In den Blasen in den sozialen Medien kam es zu den – wie man inzwischen leider sagen muss – üblichen Beschimpfungen. So wurden unter einem Instagram-Post über die Wahl beim ZDF Wähler und Politiker der AfD als „menschlicher Müll“ bezeichnet. Man könnte nun sagen: Was kann das ZDF für Kommentatoren? Einiges. Denn erst kürzlich hat der Sender schon Kindern erklärt, warum die AfD schlecht bzw. rechtsextrem sei.
Das #ZDF erklärt Kindern warum die #AfD schlecht bzw #rechtsextrem ist…#Propaganda und #Agitation für #Kinder: pic.twitter.com/76qmeUc7xW
— Dr.
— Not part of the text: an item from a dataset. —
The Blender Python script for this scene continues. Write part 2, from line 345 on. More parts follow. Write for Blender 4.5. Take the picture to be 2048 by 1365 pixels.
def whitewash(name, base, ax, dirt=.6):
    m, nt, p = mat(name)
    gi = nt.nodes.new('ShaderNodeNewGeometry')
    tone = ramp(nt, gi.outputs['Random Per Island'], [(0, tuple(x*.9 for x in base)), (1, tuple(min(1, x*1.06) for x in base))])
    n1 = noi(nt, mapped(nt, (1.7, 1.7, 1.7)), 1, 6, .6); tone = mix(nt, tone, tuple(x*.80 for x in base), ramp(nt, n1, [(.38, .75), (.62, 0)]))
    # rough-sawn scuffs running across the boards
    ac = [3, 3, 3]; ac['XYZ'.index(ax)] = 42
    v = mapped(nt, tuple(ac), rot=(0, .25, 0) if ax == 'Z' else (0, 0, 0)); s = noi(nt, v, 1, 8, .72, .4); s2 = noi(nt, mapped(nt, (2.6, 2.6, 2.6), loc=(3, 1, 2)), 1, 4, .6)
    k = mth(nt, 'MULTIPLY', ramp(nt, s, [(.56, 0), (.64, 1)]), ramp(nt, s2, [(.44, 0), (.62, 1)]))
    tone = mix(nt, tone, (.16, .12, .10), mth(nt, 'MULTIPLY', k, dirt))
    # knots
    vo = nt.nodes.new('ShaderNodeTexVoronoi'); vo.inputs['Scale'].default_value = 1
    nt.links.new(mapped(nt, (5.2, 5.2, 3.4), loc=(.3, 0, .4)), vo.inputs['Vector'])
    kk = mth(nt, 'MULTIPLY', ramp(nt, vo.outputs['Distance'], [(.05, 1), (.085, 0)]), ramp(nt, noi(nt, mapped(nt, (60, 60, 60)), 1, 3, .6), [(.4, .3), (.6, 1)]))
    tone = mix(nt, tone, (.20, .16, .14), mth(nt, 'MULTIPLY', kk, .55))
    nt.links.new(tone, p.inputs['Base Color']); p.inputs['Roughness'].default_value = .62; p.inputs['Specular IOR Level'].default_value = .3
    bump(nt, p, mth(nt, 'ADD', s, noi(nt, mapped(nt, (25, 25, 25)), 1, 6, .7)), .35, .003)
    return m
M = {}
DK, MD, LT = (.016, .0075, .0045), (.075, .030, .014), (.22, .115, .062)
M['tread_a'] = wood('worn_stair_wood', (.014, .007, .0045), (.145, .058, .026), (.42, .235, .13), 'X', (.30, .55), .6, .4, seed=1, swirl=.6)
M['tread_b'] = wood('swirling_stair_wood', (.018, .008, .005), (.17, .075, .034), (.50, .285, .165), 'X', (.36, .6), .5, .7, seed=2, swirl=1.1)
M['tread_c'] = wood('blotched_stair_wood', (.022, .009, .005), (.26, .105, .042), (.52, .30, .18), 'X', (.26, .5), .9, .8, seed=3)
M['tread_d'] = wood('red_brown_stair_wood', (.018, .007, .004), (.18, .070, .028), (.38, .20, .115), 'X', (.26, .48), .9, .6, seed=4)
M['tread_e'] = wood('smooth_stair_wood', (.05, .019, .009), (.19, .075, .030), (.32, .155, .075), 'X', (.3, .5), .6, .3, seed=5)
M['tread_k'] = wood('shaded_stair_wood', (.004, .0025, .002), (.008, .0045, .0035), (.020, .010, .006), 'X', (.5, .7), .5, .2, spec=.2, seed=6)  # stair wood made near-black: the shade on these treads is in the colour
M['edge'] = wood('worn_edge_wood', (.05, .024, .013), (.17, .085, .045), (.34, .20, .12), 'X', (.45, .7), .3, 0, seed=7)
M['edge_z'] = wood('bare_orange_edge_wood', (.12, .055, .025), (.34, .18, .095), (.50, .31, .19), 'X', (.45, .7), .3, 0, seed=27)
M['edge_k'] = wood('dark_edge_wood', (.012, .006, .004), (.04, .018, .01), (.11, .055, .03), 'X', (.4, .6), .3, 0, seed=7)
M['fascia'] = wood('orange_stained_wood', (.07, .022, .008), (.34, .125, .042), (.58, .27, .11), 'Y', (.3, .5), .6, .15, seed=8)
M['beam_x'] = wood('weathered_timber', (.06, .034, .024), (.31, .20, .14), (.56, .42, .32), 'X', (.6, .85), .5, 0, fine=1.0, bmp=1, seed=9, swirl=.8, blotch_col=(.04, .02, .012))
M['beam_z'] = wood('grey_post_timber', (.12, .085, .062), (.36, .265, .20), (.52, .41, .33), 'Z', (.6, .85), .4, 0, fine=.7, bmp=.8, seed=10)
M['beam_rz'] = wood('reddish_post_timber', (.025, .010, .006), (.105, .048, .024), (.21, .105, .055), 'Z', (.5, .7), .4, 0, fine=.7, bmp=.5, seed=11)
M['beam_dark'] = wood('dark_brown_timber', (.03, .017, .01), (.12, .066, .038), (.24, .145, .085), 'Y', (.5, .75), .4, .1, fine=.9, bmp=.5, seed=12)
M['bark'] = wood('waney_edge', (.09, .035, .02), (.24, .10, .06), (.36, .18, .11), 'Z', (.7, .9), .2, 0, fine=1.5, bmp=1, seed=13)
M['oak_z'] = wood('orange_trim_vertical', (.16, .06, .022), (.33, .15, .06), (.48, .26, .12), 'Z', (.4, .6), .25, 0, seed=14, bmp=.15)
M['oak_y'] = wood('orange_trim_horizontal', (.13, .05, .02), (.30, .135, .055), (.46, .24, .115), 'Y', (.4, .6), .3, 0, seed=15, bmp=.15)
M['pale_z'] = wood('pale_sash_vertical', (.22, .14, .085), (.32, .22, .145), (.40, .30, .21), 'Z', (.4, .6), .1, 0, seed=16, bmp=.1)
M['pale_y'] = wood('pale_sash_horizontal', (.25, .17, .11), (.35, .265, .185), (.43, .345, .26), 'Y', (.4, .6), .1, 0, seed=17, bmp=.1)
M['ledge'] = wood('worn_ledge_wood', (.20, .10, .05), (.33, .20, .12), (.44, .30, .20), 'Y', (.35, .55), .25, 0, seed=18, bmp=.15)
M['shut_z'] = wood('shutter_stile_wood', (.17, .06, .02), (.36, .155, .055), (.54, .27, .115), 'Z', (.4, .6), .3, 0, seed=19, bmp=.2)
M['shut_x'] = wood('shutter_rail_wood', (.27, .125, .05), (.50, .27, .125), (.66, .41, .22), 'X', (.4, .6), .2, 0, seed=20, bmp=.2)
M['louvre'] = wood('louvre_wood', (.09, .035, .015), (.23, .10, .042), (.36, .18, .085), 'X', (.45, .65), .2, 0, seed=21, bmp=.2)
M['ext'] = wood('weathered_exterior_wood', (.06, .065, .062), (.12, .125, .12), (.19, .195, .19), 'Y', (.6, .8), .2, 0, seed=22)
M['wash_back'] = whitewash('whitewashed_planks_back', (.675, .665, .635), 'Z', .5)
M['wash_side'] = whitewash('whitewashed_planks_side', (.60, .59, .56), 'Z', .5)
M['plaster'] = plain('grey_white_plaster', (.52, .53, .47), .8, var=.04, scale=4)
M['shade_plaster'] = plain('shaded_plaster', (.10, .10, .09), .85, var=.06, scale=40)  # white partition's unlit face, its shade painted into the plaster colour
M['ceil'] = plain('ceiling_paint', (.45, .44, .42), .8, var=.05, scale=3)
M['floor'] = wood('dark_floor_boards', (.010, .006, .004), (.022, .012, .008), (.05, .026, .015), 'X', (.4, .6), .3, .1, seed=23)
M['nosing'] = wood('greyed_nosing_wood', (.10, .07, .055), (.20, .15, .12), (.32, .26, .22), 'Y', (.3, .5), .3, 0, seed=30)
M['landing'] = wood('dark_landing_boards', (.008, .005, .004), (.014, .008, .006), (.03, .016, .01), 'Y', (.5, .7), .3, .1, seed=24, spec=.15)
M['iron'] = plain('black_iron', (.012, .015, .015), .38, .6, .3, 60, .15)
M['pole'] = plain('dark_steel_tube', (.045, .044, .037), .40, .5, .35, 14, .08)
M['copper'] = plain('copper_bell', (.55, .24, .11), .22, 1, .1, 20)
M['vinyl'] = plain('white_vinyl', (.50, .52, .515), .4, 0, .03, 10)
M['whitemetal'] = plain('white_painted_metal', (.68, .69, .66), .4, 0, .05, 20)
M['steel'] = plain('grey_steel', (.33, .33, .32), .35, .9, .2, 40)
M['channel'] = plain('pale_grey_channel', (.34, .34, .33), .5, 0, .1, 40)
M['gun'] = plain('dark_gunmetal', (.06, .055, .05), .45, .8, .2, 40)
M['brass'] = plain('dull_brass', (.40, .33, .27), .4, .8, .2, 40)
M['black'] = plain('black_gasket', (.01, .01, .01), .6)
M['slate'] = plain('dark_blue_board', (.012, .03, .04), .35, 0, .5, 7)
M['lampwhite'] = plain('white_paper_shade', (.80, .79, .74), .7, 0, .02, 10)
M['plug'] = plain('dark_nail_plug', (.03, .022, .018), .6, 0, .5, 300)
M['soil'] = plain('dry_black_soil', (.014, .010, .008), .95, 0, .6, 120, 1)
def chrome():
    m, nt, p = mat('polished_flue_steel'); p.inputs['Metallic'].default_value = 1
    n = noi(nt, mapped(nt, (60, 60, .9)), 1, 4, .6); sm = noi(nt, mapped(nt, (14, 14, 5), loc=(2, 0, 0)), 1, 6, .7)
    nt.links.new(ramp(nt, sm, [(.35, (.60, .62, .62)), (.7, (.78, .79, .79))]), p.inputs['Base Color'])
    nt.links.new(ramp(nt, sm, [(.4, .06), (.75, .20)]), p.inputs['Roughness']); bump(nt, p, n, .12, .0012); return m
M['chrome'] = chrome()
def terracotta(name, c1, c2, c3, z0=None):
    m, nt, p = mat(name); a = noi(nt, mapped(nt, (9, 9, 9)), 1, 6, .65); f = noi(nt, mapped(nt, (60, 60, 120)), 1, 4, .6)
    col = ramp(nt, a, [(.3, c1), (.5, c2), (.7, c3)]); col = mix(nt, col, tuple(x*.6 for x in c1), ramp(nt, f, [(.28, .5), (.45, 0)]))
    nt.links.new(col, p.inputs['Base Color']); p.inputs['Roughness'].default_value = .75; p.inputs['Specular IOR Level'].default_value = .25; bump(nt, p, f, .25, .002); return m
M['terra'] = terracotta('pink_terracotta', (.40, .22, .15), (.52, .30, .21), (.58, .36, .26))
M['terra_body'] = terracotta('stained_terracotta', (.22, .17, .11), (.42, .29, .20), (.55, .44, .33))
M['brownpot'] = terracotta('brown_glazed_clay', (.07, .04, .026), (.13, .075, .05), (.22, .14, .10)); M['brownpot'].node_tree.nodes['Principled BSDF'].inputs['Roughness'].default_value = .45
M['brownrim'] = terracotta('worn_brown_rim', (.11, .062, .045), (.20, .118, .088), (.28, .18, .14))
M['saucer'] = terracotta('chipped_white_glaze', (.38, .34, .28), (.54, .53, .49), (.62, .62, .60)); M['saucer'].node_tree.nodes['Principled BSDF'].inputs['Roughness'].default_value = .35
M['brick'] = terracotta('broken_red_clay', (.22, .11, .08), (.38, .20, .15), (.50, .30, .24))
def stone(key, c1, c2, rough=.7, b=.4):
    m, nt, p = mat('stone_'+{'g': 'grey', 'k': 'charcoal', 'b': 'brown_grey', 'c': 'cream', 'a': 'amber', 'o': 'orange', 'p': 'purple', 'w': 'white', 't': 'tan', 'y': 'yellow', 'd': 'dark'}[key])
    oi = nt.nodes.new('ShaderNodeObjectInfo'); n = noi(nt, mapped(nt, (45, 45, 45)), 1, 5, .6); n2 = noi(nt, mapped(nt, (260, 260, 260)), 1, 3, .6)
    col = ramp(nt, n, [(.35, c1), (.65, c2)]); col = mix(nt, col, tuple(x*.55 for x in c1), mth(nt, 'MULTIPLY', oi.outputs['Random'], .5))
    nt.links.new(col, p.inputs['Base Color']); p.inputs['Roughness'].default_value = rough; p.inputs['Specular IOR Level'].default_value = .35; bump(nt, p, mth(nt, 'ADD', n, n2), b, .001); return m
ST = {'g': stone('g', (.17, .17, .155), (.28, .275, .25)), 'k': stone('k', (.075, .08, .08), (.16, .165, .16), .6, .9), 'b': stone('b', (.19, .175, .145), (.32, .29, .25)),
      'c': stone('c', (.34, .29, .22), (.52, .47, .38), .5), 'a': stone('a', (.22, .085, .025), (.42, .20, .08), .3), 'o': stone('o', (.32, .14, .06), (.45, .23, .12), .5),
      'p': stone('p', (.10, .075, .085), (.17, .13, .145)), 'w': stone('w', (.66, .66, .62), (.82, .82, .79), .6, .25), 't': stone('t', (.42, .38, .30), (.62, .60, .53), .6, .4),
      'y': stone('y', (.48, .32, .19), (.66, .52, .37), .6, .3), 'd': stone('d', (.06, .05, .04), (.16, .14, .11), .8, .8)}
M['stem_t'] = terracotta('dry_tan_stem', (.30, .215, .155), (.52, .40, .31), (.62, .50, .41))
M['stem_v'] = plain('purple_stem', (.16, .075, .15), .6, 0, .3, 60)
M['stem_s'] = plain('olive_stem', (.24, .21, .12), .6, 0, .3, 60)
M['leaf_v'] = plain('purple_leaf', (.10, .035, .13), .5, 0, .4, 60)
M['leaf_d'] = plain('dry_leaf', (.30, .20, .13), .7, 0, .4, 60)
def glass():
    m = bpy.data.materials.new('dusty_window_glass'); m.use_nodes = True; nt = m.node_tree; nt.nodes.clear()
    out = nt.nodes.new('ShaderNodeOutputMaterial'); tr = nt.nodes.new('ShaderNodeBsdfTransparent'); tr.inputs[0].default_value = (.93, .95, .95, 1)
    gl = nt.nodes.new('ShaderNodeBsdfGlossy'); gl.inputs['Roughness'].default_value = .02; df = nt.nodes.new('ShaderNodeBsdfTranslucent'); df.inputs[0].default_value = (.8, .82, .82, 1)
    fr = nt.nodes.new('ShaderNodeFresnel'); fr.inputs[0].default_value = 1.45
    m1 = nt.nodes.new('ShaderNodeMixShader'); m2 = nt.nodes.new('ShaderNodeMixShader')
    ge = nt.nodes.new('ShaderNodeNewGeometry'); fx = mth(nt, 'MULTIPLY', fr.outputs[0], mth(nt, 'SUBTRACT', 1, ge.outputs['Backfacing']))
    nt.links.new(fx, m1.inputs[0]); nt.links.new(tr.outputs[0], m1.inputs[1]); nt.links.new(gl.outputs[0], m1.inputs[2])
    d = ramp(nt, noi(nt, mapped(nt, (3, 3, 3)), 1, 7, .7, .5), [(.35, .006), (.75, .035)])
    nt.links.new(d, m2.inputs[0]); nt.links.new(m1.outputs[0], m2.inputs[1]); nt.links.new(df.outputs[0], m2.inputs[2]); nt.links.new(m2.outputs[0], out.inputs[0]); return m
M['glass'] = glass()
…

David Lütke (@DrLuetke) July 2, 2023
Ein konservativer Journalist schrieb auf seinem Twitter-Account, offensichtlich als Satire: „Meine Familie (und wir sind viele!) wollte ihren wohlverdienten Sommerurlaub in #RaguhnJessnitz verbringen. Jetzt müssen wir alles absagen & zuhause bleiben. Alle Kinder weinen. Meine Frau fragt mit zitternder Stimme: ‘WaRuM?‘ – Ich kann nur noch hilflos flüstern: ‘Oh mein Gott!‘“
Auffallend ist, dass die sonst bei AfD-Siegen üblichen Skandal-Wellen auf Twitter fast gänzlich ausblieben. So als hätte irgendjemand einen Hebel umgelegt. Statt des üblichen Hyperventilierens herrschte Schweigen.
Man könnte das natürlich damit erklären, dass es sich um eine nicht allzu große Gemeinde handelt. Aber auch der Landkreis Sonneberg ist der zweitkleinste in Deutschland, und dort war der Sturm der Empörung über den ersten AfD-Landrat in Deutschland riesig. Dass die Partei aber nun auch erstmals einen Bürgermeister stellt, hat eine hohe Symbolkraft – sowohl für Anhänger als auch Widersacher der AfD. Insofern wäre eine „Empörungs-Welle“ zu erwarten gewesen. Vielleicht kommt sie ja auch noch.
Auch in einigen Medien wurde die Wahl auffallend beiläufig unter „ferner liefen“ behandelt. In der digitalen „Bild“ ist sie nur im Kleingedruckten zu finden. Andere wiederum, wie die „Welt“, machten sie zur Hauptnachricht ganz oben auf ihrer Internetseite.
Die Politik der „Brandmauer“, die von den anderen Parteien im Umgang mit der AfD propagiert wird, droht mit den Erfolgen der Partei im kommunalen Bereich zu scheitern. Allen Beteuerungen der Parteispitze zum Trotz arbeiten hier auch heute schon oft Mandatsträger der anderen Parteien mit der AfD zusammen. Wenn die AfD ihre Chance nutzt, werden viele Bürger die Partei nicht (mehr) als Tor zur Hölle sehen, sondern als pragmatische Kraft. Damit würde der Damm der Stigmatisierung weiter brechen.